## Available data:
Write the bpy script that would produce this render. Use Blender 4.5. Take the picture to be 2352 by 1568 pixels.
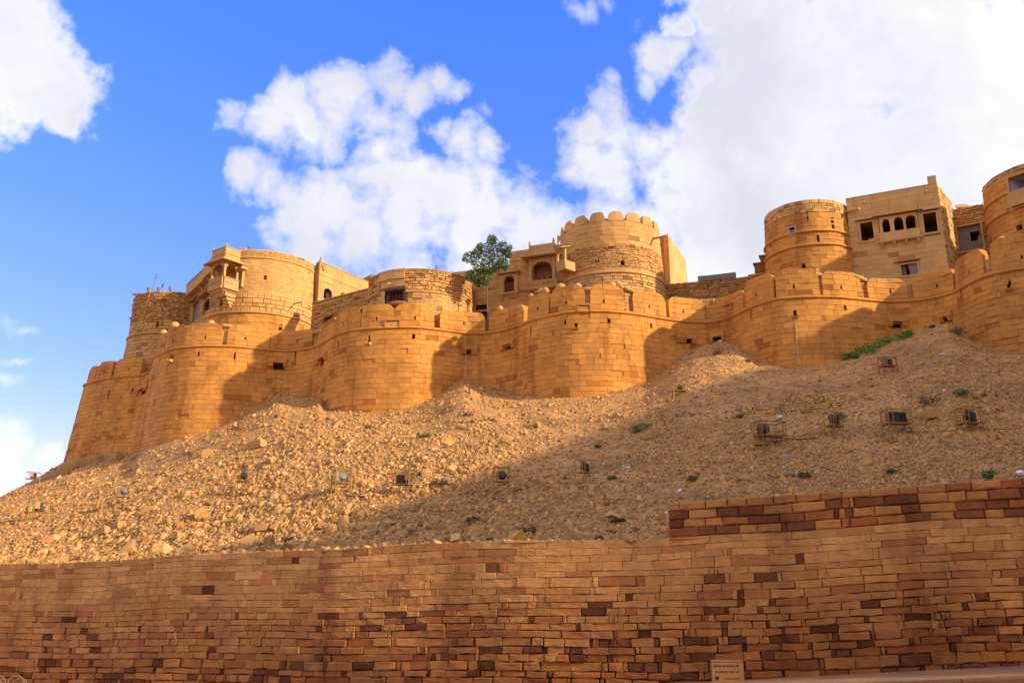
# A sandstone hill fort above a rubble slope, with a dressed retaining wall in front.
import bpy, math, random
import numpy as np
from mathutils import Vector, Matrix, noise
from mathutils.bvhtree import BVHTree

for _o in list(bpy.data.objects):
    bpy.data.objects.remove(_o)
SC = bpy.context.scene
COL = SC.collection
RAD = math.radians

# ------------------------------------------------------------------ camera, sky, sun, exposure
EYE = Vector((0.0, 0.0, 1.6))
PITCH = RAD(15.0)
FOC = 2037.0                       # focal length for a picture 2352 units wide
PW, PH = 2352.0, 1568.0
cam_d = bpy.data.cameras.new("camera")
cam_d.sensor_width = 36.0
cam_d.lens = 36.0 * FOC / PW
cam_d.clip_start = 0.1
cam_d.clip_end = 12000.0
cam = bpy.data.objects.new("camera", cam_d)
COL.objects.link(cam)
cam.location = EYE
cam.rotation_euler = (RAD(90) + PITCH, 0, 0)
SC.camera = cam


def ray(px, py):
    x = (px - PW / 2) / FOC
    y = -(py - PH / 2) / FOC
    return Vector((x, math.cos(PITCH) - y * math.sin(PITCH), math.sin(PITCH) + y * math.cos(PITCH)))


def proj(p):
    X, Y, Z = p[0], p[1], p[2] - EYE.z
    fw = Y * math.cos(PITCH) + Z * math.sin(PITCH)
    up = -Y * math.sin(PITCH) + Z * math.cos(PITCH)
    return PW / 2 + FOC * X / fw, PH / 2 - FOC * up / fw


def atY(px, py, Y):
    r = ray(px, py)
    return EYE + r * (Y / r.y)


SUN_AZ, SUN_EL = RAD(22.0), RAD(23.0)      # azimuth from +x towards the viewer
SUN_DIR = Vector((math.cos(SUN_AZ) * math.cos(SUN_EL), -math.sin(SUN_AZ) * math.cos(SUN_EL), math.sin(SUN_EL)))
sun_d = bpy.data.lights.new("sun", 'SUN')
sun_d.energy = 4.3
sun_d.angle = RAD(1.3)
sun_d.color = (1.0, 0.88, 0.66)
sun = bpy.data.objects.new("sun", sun_d)
COL.objects.link(sun)
sun.rotation_euler = SUN_DIR.to_track_quat('Z', 'Y').to_euler()
sun.location = (60, -30, 60)

vs = SC.view_settings
vs.view_transform = 'Standard'
vs.look = 'None'
vs.gamma = 1.0
vs.use_curve_mapping = False
vs.exposure = 0.64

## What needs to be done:
Repeat the material above verbatim, with no pictures in the output.

## Task solution:
Write the bpy script that would produce this render. Use Blender 4.5. Take the picture to be 2352 by 1568 pixels.
# A sandstone hill fort above a rubble slope, with a dressed retaining wall in front.
import bpy, math, random
import numpy as np
from mathutils import Vector, Matrix, noise
from mathutils.bvhtree import BVHTree

for _o in list(bpy.data.objects):
    bpy.data.objects.remove(_o)
SC = bpy.context.scene
COL = SC.collection
RAD = math.radians

# ------------------------------------------------------------------ camera, sky, sun, exposure
EYE = Vector((0.0, 0.0, 1.6))
PITCH = RAD(15.0)
FOC = 2037.0                       # focal length for a picture 2352 units wide
PW, PH = 2352.0, 1568.0
cam_d = bpy.data.cameras.new("camera")
cam_d.sensor_width = 36.0
cam_d.lens = 36.0 * FOC / PW
cam_d.clip_start = 0.1
cam_d.clip_end = 12000.0
cam = bpy.data.objects.new("camera", cam_d)
COL.objects.link(cam)
cam.location = EYE
cam.rotation_euler = (RAD(90) + PITCH, 0, 0)
SC.camera = cam


def ray(px, py):
    x = (px - PW / 2) / FOC
    y = -(py - PH / 2) / FOC
    return Vector((x, math.cos(PITCH) - y * math.sin(PITCH), math.sin(PITCH) + y * math.cos(PITCH)))


def proj(p):
    X, Y, Z = p[0], p[1], p[2] - EYE.z
    fw = Y * math.cos(PITCH) + Z * math.sin(PITCH)
    up = -Y * math.sin(PITCH) + Z * math.cos(PITCH)
    return PW / 2 + FOC * X / fw, PH / 2 - FOC * up / fw


def atY(px, py, Y):
    r = ray(px, py)
    return EYE + r * (Y / r.y)


SUN_AZ, SUN_EL = RAD(22.0), RAD(23.0)      # azimuth from +x towards the viewer
SUN_DIR = Vector((math.cos(SUN_AZ) * math.cos(SUN_EL), -math.sin(SUN_AZ) * math.cos(SUN_EL), math.sin(SUN_EL)))
sun_d = bpy.data.lights.new("sun", 'SUN')
sun_d.energy = 4.3
sun_d.angle = RAD(1.3)
sun_d.color = (1.0, 0.88, 0.66)
sun = bpy.data.objects.new("sun", sun_d)
COL.objects.link(sun)
sun.rotation_euler = SUN_DIR.to_track_quat('Z', 'Y').to_euler()
sun.location = (60, -30, 60)

vs = SC.view_settings
vs.view_transform = 'Standard'
vs.look = 'None'
vs.gamma = 1.0
vs.use_curve_mapping = False
vs.exposure = 0.64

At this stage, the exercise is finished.